> Brief: Write out again, unaltered, the lines from the start through the line containing "COL = S.collection".

> Available data:

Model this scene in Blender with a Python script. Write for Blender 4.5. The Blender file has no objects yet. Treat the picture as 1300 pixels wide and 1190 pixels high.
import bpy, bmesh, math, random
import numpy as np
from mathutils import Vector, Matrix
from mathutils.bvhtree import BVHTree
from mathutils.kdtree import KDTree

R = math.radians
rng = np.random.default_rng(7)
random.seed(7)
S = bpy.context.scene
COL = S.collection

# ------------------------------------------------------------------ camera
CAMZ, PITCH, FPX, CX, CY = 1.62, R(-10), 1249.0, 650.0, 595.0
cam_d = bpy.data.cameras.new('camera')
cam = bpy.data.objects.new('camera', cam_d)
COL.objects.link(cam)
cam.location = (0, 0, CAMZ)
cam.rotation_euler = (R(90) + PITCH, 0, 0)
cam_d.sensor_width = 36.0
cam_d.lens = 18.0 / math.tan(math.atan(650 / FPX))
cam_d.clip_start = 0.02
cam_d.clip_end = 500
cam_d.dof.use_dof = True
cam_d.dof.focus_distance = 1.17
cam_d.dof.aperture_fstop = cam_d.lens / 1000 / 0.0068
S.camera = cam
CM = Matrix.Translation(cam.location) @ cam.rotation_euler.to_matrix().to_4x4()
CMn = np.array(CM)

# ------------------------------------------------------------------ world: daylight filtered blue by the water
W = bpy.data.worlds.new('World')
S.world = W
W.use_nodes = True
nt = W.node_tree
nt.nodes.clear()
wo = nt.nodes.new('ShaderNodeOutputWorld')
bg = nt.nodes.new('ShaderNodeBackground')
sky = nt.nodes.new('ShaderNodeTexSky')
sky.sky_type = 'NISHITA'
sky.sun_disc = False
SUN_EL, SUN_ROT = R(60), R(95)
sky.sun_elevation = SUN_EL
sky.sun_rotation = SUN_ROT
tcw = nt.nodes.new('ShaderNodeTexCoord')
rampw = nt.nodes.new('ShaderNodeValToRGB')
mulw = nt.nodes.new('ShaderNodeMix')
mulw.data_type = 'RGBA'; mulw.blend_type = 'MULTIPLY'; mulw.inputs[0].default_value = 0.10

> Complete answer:
Model this scene in Blender with a Python script. Write for Blender 4.5. The Blender file has no objects yet. Treat the picture as 1300 pixels wide and 1190 pixels high.
import bpy, bmesh, math, random
import numpy as np
from mathutils import Vector, Matrix
from mathutils.bvhtree import BVHTree
from mathutils.kdtree import KDTree

R = math.radians
rng = np.random.default_rng(7)
random.seed(7)
S = bpy.context.scene
COL = S.collection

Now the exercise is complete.